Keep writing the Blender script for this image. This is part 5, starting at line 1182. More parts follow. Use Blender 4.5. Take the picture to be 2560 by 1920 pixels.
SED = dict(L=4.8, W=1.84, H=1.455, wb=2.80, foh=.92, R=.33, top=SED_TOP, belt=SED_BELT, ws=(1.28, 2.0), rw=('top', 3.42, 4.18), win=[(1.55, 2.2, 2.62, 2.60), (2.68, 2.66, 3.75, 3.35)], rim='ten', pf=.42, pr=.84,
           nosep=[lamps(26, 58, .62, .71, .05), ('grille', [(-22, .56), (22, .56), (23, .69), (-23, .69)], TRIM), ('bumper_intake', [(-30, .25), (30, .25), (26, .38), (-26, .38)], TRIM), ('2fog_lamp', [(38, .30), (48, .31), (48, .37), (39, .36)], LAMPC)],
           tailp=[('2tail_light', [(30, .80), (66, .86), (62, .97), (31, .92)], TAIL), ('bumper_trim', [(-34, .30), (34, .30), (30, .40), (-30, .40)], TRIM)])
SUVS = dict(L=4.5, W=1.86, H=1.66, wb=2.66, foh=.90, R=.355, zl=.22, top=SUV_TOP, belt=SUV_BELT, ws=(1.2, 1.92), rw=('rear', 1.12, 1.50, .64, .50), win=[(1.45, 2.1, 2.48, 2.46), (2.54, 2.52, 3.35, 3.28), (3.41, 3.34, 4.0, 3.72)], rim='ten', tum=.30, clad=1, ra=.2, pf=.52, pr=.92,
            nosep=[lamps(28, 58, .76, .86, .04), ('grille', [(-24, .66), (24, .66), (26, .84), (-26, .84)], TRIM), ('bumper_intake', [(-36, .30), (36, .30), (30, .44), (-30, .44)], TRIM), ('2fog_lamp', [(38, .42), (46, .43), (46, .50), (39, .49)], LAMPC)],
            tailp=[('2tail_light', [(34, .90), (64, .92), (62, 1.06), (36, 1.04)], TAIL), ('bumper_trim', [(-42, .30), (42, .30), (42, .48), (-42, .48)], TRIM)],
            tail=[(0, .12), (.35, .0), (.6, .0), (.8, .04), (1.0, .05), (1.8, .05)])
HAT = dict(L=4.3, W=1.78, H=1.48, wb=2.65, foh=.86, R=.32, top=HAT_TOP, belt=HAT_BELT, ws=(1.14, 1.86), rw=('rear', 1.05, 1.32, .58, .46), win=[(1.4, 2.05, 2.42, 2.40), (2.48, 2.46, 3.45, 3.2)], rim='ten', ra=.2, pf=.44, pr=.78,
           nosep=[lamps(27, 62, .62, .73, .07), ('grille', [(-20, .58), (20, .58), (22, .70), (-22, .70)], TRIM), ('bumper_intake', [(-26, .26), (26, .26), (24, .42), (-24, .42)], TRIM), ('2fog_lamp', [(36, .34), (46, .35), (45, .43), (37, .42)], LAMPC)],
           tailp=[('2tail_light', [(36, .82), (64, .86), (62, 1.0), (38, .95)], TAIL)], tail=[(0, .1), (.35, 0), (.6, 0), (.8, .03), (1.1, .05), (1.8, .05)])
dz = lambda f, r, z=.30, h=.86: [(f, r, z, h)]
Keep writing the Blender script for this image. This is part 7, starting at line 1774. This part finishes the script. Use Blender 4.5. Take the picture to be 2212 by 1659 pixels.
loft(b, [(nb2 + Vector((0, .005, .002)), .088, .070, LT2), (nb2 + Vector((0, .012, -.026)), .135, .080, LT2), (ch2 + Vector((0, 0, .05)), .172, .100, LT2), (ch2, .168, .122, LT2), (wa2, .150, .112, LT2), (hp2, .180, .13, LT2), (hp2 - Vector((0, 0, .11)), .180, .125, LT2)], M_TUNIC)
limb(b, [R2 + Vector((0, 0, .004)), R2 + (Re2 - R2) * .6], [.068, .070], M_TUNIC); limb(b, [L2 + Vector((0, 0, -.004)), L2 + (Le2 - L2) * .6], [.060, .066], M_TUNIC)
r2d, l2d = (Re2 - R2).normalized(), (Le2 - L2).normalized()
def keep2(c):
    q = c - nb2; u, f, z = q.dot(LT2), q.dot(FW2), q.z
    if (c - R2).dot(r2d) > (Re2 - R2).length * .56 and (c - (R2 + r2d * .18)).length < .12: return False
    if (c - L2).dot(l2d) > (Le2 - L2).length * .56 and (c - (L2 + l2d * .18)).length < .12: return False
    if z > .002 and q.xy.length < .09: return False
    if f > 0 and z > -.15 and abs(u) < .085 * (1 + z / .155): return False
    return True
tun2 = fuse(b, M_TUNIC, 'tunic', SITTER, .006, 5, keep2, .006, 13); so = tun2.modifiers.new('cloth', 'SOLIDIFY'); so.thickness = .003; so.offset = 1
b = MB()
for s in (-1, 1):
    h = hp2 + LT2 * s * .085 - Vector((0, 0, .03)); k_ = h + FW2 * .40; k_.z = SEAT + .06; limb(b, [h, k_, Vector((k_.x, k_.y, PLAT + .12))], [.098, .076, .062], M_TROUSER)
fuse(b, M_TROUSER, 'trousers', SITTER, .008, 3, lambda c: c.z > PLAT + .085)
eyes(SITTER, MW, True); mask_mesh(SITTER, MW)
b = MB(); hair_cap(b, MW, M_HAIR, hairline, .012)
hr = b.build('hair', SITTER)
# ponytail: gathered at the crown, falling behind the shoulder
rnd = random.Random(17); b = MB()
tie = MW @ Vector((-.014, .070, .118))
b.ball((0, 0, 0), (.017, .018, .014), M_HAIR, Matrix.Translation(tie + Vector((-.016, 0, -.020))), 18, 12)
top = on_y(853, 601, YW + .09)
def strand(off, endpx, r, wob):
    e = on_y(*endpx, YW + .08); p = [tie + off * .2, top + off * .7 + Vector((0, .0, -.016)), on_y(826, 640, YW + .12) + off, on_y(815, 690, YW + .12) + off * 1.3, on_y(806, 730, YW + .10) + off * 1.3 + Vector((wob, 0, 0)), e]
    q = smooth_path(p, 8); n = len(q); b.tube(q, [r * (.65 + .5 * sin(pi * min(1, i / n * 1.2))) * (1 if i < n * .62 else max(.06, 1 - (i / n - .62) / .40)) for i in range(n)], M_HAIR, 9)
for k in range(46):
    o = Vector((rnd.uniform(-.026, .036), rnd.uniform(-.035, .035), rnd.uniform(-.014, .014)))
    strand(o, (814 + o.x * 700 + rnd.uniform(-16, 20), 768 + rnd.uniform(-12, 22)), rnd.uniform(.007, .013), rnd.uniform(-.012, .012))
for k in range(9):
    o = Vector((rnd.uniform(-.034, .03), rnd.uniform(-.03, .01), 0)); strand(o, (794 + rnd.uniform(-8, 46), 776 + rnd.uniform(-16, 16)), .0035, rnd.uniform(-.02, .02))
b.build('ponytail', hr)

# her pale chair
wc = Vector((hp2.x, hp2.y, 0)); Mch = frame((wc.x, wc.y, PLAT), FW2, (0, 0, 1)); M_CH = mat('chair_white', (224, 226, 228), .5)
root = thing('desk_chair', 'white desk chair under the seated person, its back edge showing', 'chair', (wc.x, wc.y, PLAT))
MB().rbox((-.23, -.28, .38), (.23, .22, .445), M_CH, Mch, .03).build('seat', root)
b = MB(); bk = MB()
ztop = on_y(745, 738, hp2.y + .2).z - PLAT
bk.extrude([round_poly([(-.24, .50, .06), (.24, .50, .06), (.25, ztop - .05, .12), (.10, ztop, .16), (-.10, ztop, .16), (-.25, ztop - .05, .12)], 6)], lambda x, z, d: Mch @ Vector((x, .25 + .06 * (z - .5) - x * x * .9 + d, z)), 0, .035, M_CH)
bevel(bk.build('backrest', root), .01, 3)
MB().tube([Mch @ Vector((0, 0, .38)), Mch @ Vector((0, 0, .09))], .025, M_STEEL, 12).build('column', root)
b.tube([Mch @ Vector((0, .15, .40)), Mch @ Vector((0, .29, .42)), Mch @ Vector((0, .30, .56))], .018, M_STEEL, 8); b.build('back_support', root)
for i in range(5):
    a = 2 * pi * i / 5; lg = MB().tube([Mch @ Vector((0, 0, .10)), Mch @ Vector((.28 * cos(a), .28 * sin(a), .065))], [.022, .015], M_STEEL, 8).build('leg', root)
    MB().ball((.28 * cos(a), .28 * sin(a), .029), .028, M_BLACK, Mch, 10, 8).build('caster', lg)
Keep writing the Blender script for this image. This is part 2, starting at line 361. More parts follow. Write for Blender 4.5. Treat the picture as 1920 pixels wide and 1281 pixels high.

To be done – In the listing above, find each line with the word "image" and copy it.

Response to the exercise –
Keep writing the Blender script for this image. This is part 5, starting at line 1182. More parts follow. Use Blender 4.5. Take the picture to be 2560 by 1920 pixels.
Keep writing the Blender script for this image. This is part 7, starting at line 1774. This part finishes the script. Use Blender 4.5. Take the picture to be 2212 by 1659 pixels.
Keep writing the Blender script for this image. This is part 2, starting at line 361. More parts follow. Write for Blender 4.5. Treat the picture as 1920 pixels wide and 1281 pixels high.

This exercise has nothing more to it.